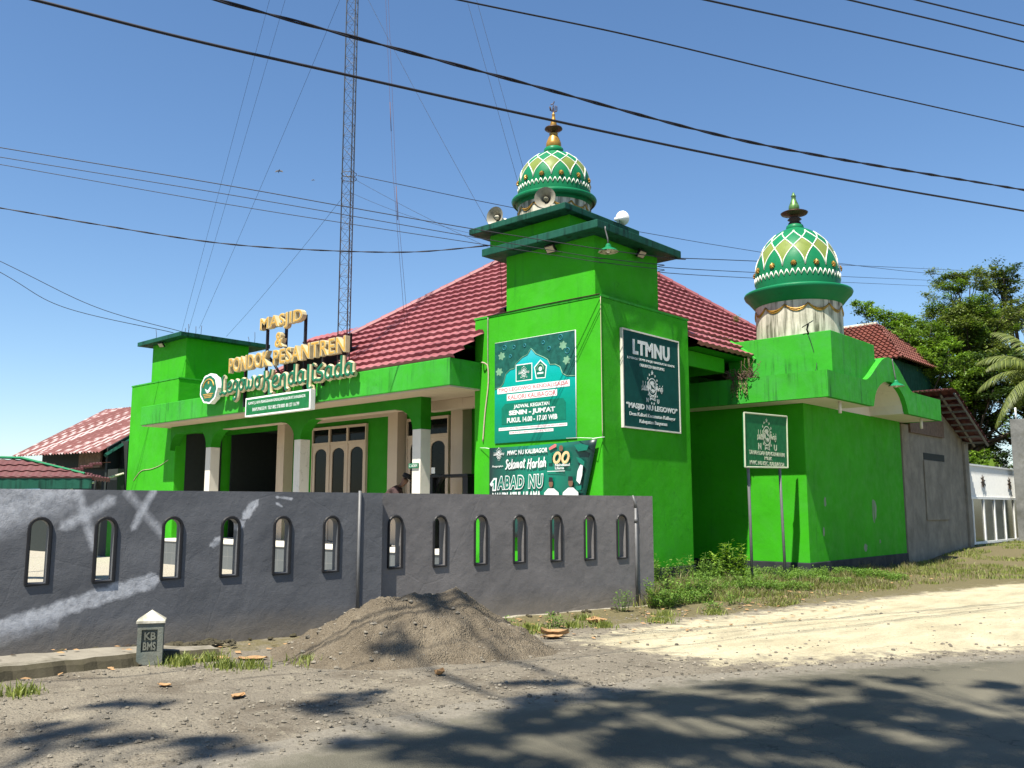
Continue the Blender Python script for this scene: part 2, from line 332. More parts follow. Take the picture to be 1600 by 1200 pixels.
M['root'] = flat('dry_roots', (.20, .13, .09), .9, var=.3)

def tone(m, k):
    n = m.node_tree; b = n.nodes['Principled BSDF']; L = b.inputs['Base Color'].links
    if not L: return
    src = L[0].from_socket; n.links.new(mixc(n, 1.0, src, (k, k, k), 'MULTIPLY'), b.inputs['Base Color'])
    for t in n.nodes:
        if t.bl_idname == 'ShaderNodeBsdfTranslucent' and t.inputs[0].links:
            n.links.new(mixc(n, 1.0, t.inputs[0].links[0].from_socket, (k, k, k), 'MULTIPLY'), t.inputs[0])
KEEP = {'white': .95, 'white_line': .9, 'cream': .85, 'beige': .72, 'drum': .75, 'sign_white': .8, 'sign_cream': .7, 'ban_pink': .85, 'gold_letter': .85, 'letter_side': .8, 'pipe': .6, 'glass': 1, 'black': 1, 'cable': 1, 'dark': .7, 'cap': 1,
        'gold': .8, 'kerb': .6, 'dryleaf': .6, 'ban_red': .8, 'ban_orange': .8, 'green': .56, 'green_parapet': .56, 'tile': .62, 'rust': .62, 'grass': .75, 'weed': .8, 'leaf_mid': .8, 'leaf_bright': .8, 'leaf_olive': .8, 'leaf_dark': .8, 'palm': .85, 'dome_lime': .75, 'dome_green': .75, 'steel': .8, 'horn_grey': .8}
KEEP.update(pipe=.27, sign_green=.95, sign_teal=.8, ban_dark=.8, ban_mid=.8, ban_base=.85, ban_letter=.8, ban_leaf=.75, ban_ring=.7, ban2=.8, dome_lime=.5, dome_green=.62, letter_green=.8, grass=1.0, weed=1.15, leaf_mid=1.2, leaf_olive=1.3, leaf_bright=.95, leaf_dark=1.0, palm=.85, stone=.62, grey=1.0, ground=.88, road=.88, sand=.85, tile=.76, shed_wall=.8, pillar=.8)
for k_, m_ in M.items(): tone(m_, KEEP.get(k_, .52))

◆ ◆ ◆

→ **Work to complete**
Extract the full listing exactly, with the pictures left out.

→ **Result**
Continue the Blender Python script for this scene: part 2, from line 332. More parts follow. Take the picture to be 1600 by 1200 pixels.
M['root'] = flat('dry_roots', (.20, .13, .09), .9, var=.3)

def tone(m, k):
    n = m.node_tree; b = n.nodes['Principled BSDF']; L = b.inputs['Base Color'].links
    if not L: return
    src = L[0].from_socket; n.links.new(mixc(n, 1.0, src, (k, k, k), 'MULTIPLY'), b.inputs['Base Color'])
    for t in n.nodes:
        if t.bl_idname == 'ShaderNodeBsdfTranslucent' and t.inputs[0].links:
            n.links.new(mixc(n, 1.0, t.inputs[0].links[0].from_socket, (k, k, k), 'MULTIPLY'), t.inputs[0])
KEEP = {'white': .95, 'white_line': .9, 'cream': .85, 'beige': .72, 'drum': .75, 'sign_white': .8, 'sign_cream': .7, 'ban_pink': .85, 'gold_letter': .85, 'letter_side': .8, 'pipe': .6, 'glass': 1, 'black': 1, 'cable': 1, 'dark': .7, 'cap': 1,
        'gold': .8, 'kerb': .6, 'dryleaf': .6, 'ban_red': .8, 'ban_orange': .8, 'green': .56, 'green_parapet': .56, 'tile': .62, 'rust': .62, 'grass': .75, 'weed': .8, 'leaf_mid': .8, 'leaf_bright': .8, 'leaf_olive': .8, 'leaf_dark': .8, 'palm': .85, 'dome_lime': .75, 'dome_green': .75, 'steel': .8, 'horn_grey': .8}
KEEP.update(pipe=.27, sign_green=.95, sign_teal=.8, ban_dark=.8, ban_mid=.8, ban_base=.85, ban_letter=.8, ban_leaf=.75, ban_ring=.7, ban2=.8, dome_lime=.5, dome_green=.62, letter_green=.8, grass=1.0, weed=1.15, leaf_mid=1.2, leaf_olive=1.3, leaf_bright=.95, leaf_dark=1.0, palm=.85, stone=.62, grey=1.0, ground=.88, road=.88, sand=.85, tile=.76, shed_wall=.8, pillar=.8)
for k_, m_ in M.items(): tone(m_, KEEP.get(k_, .52))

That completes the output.